## EXERCISE PROMPT:
Reproduce exactly the lines below, from the first one through the line containing "PI = math.pi", and omit any pictures.
-=-=-
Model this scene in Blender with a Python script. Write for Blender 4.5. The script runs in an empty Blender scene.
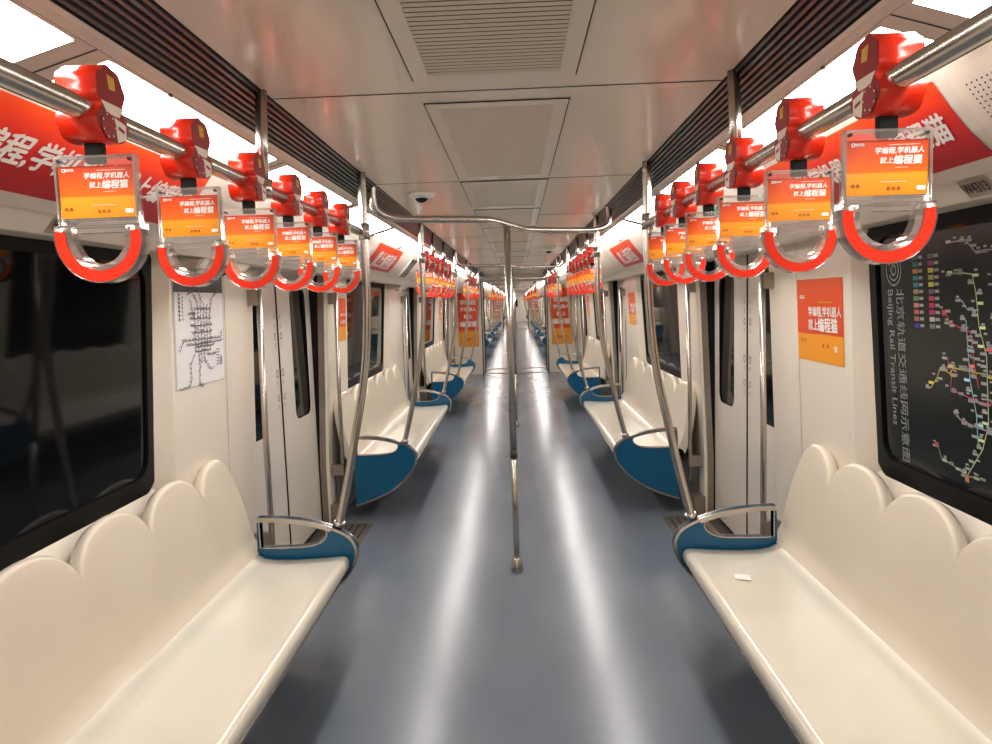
import bpy, bmesh, math, random
from mathutils import Vector, Matrix
random.seed(7)
C = bpy.context.scene.collection
PI = math.pi

# ------------------------------------------------------------------ materials
def mat(name, col, rough=.5, metal=0., spec=.5, coat=0., emit=None, es=1., alpha=1., noise=None, bump=None):
    m = bpy.data.materials.new(name); m.use_nodes = True
    nt = m.node_tree; b = nt.nodes['Principled BSDF']
    b.inputs['Base Color'].default_value = (*col, 1); b.inputs['Roughness'].default_value = rough
    b.inputs['Metallic'].default_value = metal; b.inputs['Specular IOR Level'].default_value = spec
    b.inputs['Coat Weight'].default_value = coat; b.inputs['Coat Roughness'].default_value = .12
    if emit: b.inputs['Emission Color'].default_value = (*emit, 1); b.inputs['Emission Strength'].default_value = es
    b.inputs['Alpha'].default_value = alpha
    if noise:                                   # (scale vec, second colour, detail)
        tc = nt.nodes.new('ShaderNodeTexCoord'); mp = nt.nodes.new('ShaderNodeMapping')
        mp.inputs['Scale'].default_value = noise[0]
        nz = nt.nodes.new('ShaderNodeTexNoise'); nz.inputs['Scale'].default_value = 1.; nz.inputs['Detail'].default_value = noise[2]
        mx = nt.nodes.new('ShaderNodeMix'); mx.data_type = 'RGBA'
        rp = nt.nodes.new('ShaderNodeMapRange'); rp.inputs[1].default_value = .25; rp.inputs[2].default_value = .75
        nt.links.new(tc.outputs['Object'], mp.inputs['Vector']); nt.links.new(mp.outputs[0], nz.inputs['Vector'])
        nt.links.new(nz.outputs['Fac'], rp.inputs[0]); nt.links.new(rp.outputs[0], mx.inputs[0])
        mx.inputs[6].default_value = (*col, 1); mx.inputs[7].default_value = (*noise[1], 1)
        nt.links.new(mx.outputs[2], b.inputs['Base Color'])
        if len(noise) > 3:
            r2 = nt.nodes.new('ShaderNodeMapRange'); r2.inputs[3].default_value = rough; r2.inputs[4].default_value = noise[3]
            nt.links.new(nz.outputs['Fac'], r2.inputs[0]); nt.links.new(r2.outputs[0], b.inputs['Roughness'])
    if bump:
        tc = nt.nodes.new('ShaderNodeTexCoord'); nz = nt.nodes.new('ShaderNodeTexNoise'); nz.inputs['Scale'].default_value = bump[0]
        bp = nt.nodes.new('ShaderNodeBump'); bp.inputs['Strength'].default_value = bump[1]; bp.inputs['Distance'].default_value = .002
        nt.links.new(tc.outputs['Object'], nz.inputs['Vector']); nt.links.new(nz.outputs['Fac'], bp.inputs['Height'])
        nt.links.new(bp.outputs[0], b.inputs['Normal'])
    return m

def grad(name, axis, stops, rough=.35, spec=.5):  # vertical colour bands printed on a flat thing, along Generated coords
    m = mat(name, stops[0][1], rough, spec=spec); nt = m.node_tree; b = nt.nodes['Principled BSDF']
    tc = nt.nodes.new('ShaderNodeTexCoord'); sp = nt.nodes.new('ShaderNodeSeparateXYZ'); cr = nt.nodes.new('ShaderNodeValToRGB')
    nt.links.new(tc.outputs['Generated'], sp.inputs[0]); nt.links.new(sp.outputs[axis], cr.inputs[0])
    e = cr.color_ramp.elements
    while len(e) < len(stops): e.new(.5)
    for k, (p, c) in enumerate(stops): e[k].position = p; e[k].color = (*c, 1)
    nt.links.new(cr.outputs[0], b.inputs['Base Color'])
    return m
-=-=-
## EXERCISE ANSWER:
Model this scene in Blender with a Python script. Write for Blender 4.5. The script runs in an empty Blender scene.
import bpy, bmesh, math, random
from mathutils import Vector, Matrix
random.seed(7)
C = bpy.context.scene.collection
PI = math.pi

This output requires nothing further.